## TASK DETAILS
Your answer should consist only of the lines below from the one with "cc = np.array(c)+q*R_;" through the one with "sz = clump*np.exp(rng.normal(-.1, .4, (m, 1)));", copied exactly.

## INFORMATION SHOWN
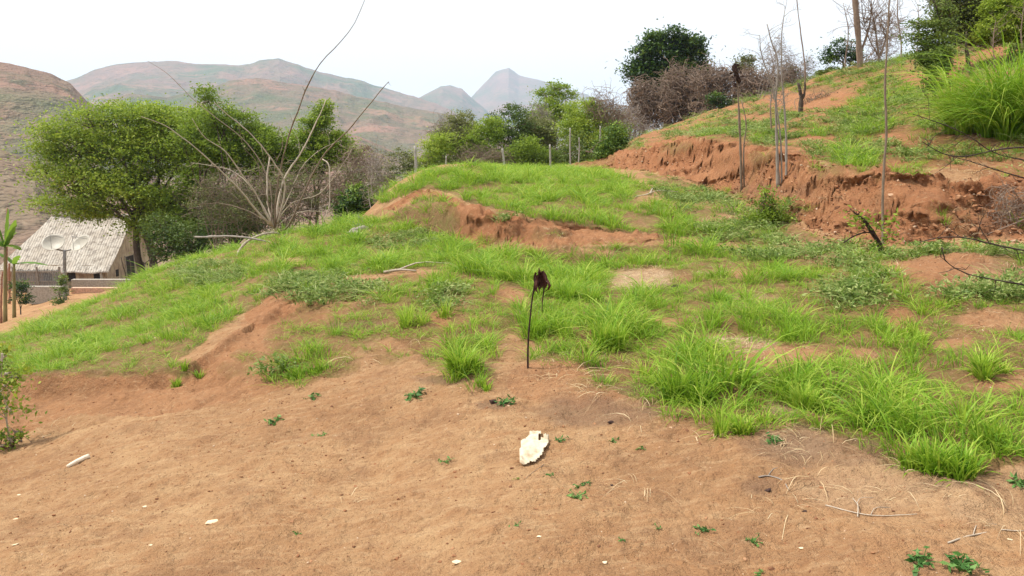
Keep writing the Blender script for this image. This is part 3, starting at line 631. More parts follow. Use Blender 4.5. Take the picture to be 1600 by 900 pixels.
# ---------------------------------------------------------------- trees, shrubs, thickets
def blob_leaves(blobs, n, size, clump=.22, up=.4, asp=.5, hollow=.35, seed=0, droop=0):
    """blobs: (centre, radii) ; leaves gathered in clumps through each blob, the outline uneven"""
    vol = np.array([b[1][0]*b[1][1]*b[1][2] for b in blobs])**.67; cnt = np.maximum((n*vol/vol.sum()).astype(int), 30)
    C = []; V = []
    for (c, R_), k in zip(blobs, cnt):
        per = 40; m = max(k//per, 3); q = nrm(rng.normal(size=(m, 3)))*(hollow+(1-hollow)*rng.uniform(0, 1, (m, 1))**.5)*(rng.uniform(.72, 1.1, (m, 1))+(rng.uniform(0, 1, (m, 1)) < .15)*rng.uniform(.05, .22, (m, 1)))
        o1, o2 = rng.uniform(0, 99, 2); q = q[(noise(q[:, 0]*1.9+o1, q[:, 2]*1.9+q[:, 1]*1.3+o2) > .36)]; m = max(len(q), 1); q = q if len(q) else np.zeros((1, 3))
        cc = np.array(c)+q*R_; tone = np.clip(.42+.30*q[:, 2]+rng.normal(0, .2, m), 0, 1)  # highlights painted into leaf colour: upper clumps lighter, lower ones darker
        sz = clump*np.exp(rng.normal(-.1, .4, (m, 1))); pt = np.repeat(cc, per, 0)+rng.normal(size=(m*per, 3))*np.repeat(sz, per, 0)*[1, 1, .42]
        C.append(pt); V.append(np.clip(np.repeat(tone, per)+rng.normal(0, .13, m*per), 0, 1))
    C = np.concatenate(C); return leaves(C, size, up, asp, np.concatenate(V))
def limbs(base, top, blobs, r0, per=4, sides=5, r_end=.012):
    """trunk to the fork, limbs to each blob, twigs through it"""
    parts = [tube([base-np.array([0, 0, .15]), base*.5+top*.5+rng.normal(0, .05, 3)*np.linalg.norm(top-base)*.5, top], r0, r0*.7, 10, 7)]
    for c, R_ in blobs:
        c = np.array(c); mid = (top+c)/2+rng.normal(0, .12, 3)*np.linalg.norm(c-top)+np.array([0, 0, .1])
        st = base+(top-base)*rng.uniform(.7, 1); rl = r0*.42
        parts.append(tube([st, mid, c], rl, rl*.4, 9, sides))
        for k in range(per):
            e = c+nrm(rng.normal(size=3))*np.array(R_)*rng.uniform(.6, .95); s = mid+(c-mid)*rng.uniform(.1, 1)
            parts.append(tube([s, (s+e)/2+rng.normal(0, .08, 3)*R_[0], e], rl*.4, r_end, 7, 4))
    return parts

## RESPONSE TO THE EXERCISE
        cc = np.array(c)+q*R_; tone = np.clip(.42+.30*q[:, 2]+rng.normal(0, .2, m), 0, 1)  # highlights painted into leaf colour: upper clumps lighter, lower ones darker
        sz = clump*np.exp(rng.normal(-.1, .4, (m, 1))); pt = np.repeat(cc, per, 0)+rng.normal(size=(m*per, 3))*np.repeat(sz, per, 0)*[1, 1, .42]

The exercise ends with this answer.